(Objective) Extract word for word the lines of the listing from its start to the line holding "b.e(y, a, ry, ra, (226, 100, 48), name='oval_emblem')", both ends kept; pictures are not part of the copy.

(Supplied data)
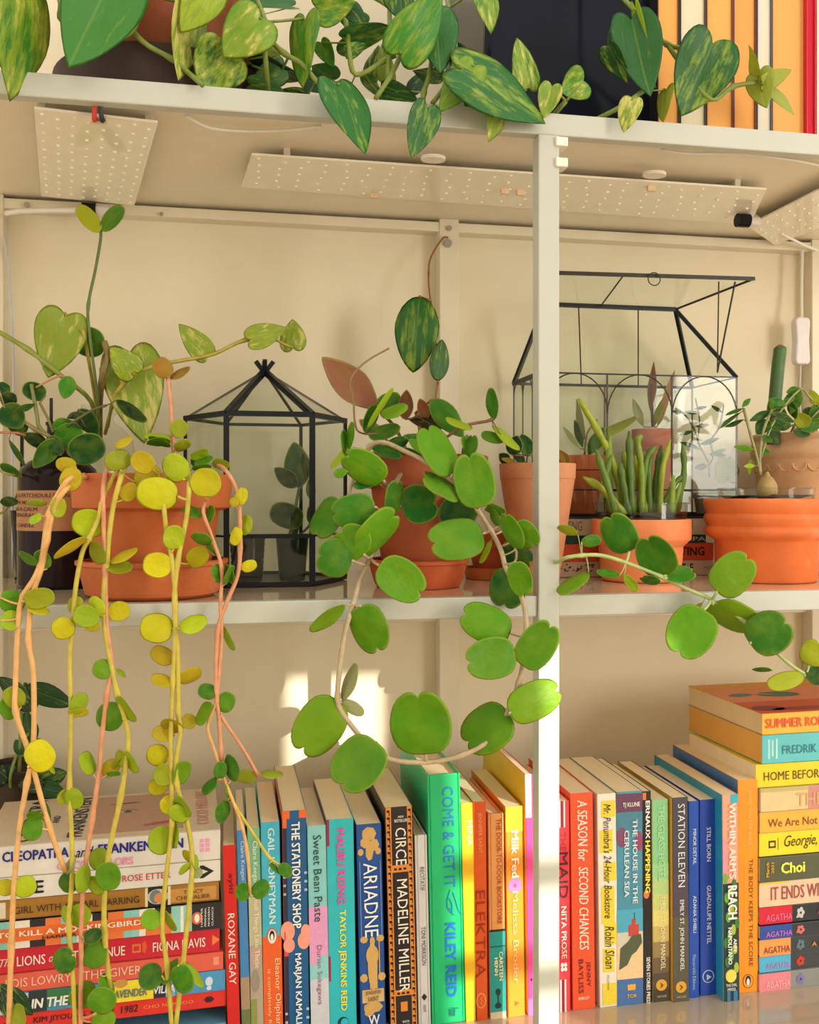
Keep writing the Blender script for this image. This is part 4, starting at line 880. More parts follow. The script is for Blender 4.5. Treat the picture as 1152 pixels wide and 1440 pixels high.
WHT = (238, 234, 224); BLK = (28, 26, 28)
def penguin(b, y, a, ry, ra):
    b.e(y, a, ry, ra, (226, 100, 48), name='oval_emblem') ; b.e(y, a, ry * .82, ra * .78, WHT); b.e(y - ry * .1, a, ry * .62, ra * .5, BLK); b.e(y + ry * .1, a, ry * .42, ra * .28, WHT)

b = Up(313, 330.5, 1189, 321, (216, 36, 34), 'thin red paperback next to the left stack of books', GL, d=.125)
b.t('ayiti', 1229, 1257, .3, .8, (96, 16, 22)); b.t('ROXANE GAY', 1285, 1385, .25, .8, (244, 214, 200))
b = Up(332.5, 345, 1168, 341, (70, 132, 190), 'thin mid-blue paperback beside the thin red one', GL, d=.125)
b.p(1375, 1450, 0, 1, (170, 140, 112)); b.t('Claire Keegan', 1183, 1238, .3, .85, (196, 214, 226)); b.p(1420, 1450, 0, 1, (110, 120, 70))
b = Up(347.5, 365, 1165, 354, (116, 180, 140), 'thin green paperback with pastoral lower spine', GL, d=.125)
b.p(1262, 1330, 0, 1, (190, 184, 150)); b.p(1330, 1450, 0, 1, (178, 160, 140)); b.p(1405, 1450, 0, .5, (140, 150, 80)); b.e(1345, .5, 14, .4, (196, 160, 150)); b.e(1380, .4, 16, .35, (150, 140, 120))
b.t('Claire Keegan', 1183, 1244, .3, .8, (226, 234, 210)); b.t('Small Things Like These', 1258, 1362, .3, .8, (236, 226, 190))
b = Up(366.5, 393, 1157, 372, (64, 178, 206), 'sky blue paperback with orange lower half and bird oval', GL, d=.128)
b.p(1318, 1450, 0, 1, (232, 96, 36)); b.t('GAIL HONEYMAN', 1165, 1300, .36, .72, (206, 234, 232), bold=.02); penguin(b, 1318, .5, 12, .28)
b.t('Eleanor Oliphant', 1349, 1450, .55, .92, (244, 214, 170), bold=.004); b.t('is completely fine', 1363, 1452, .18, .42, (244, 200, 150), bold=.0)
b = Up(397, 430.5, 1141, 402, (24, 92, 144), 'tall dark blue paperback with orange corners and pink petals on the spine', GL, d=.15, side=(226, 100, 56))
b.p(1141, 1450, 0, .17, (40, 42, 66)); b.p(1141, 1165, 0, .17, (226, 100, 56)); b.p(1308, 1345, 0, .17, (220, 76, 56))
b.p(1141, 1152, 0, .3, (236, 104, 44)); b.p(1141, 1152, .7, 1, (236, 104, 44)); b.p(1152, 1160, 0, .14, (236, 104, 44))
for y, a, ry, ra in ((1310, .15, 14, .3), (1325, .82, 12, .26), (1330, .2, 10, .24), (1312, .9, 10, .2)): b.e(y, a, ry, ra, (240, 158, 136))
b.p(1298, 1316, 0, .18, (220, 76, 56)); b.p(1310, 1338, 0, .06, (220, 76, 56))
for y in (1228, 1240, 1252, 1420, 1432): b.p(y, y + 3, .88, 1, (170, 196, 220)); b.p(y + 4, y + 7, 0, .1, (170, 196, 220))
b.t('THE STATIONERY SHOP', 1156, 1306, .36, .72, (240, 240, 232), bold=.03); b.t('MARJAN KAMALI', 1341, 1440, .36, .70, (236, 238, 232), bold=.025)
b = Up(432, 458, 1162, 438, (134, 202, 200), 'pale teal paperback with pink block and grey foot', GL, d=.118)
b.p(1276, 1350, 0, 1, (226, 156, 198)); b.p(1346, 1378, 0, 1, (140, 206, 204)); b.p(1378, 1450, 0, 1, (204, 204, 210)); b.e(1350, .2, 8, .2, (226, 156, 198))
b.t('Sweet Bean Paste', 1175, 1297, .3, .74, (24, 66, 70), bold=.008); b.t('Durian Sukegawa', 1330, 1414, .32, .66, (160, 92, 140), bold=.0)
b = Up(459, 497, 1153, 464, (44, 186, 194), 'bright turquoise paperback with pink and yellow lettering', GL, d=.13, side=(150, 34, 74))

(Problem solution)
Keep writing the Blender script for this image. This is part 4, starting at line 880. More parts follow. The script is for Blender 4.5. Treat the picture as 1152 pixels wide and 1440 pixels high.
WHT = (238, 234, 224); BLK = (28, 26, 28)
def penguin(b, y, a, ry, ra):
    b.e(y, a, ry, ra, (226, 100, 48), name='oval_emblem') ; b.e(y, a, ry * .82, ra * .78, WHT); b.e(y - ry * .1, a, ry * .62, ra * .5, BLK); b.e(y + ry * .1, a, ry * .42, ra * .28, WHT)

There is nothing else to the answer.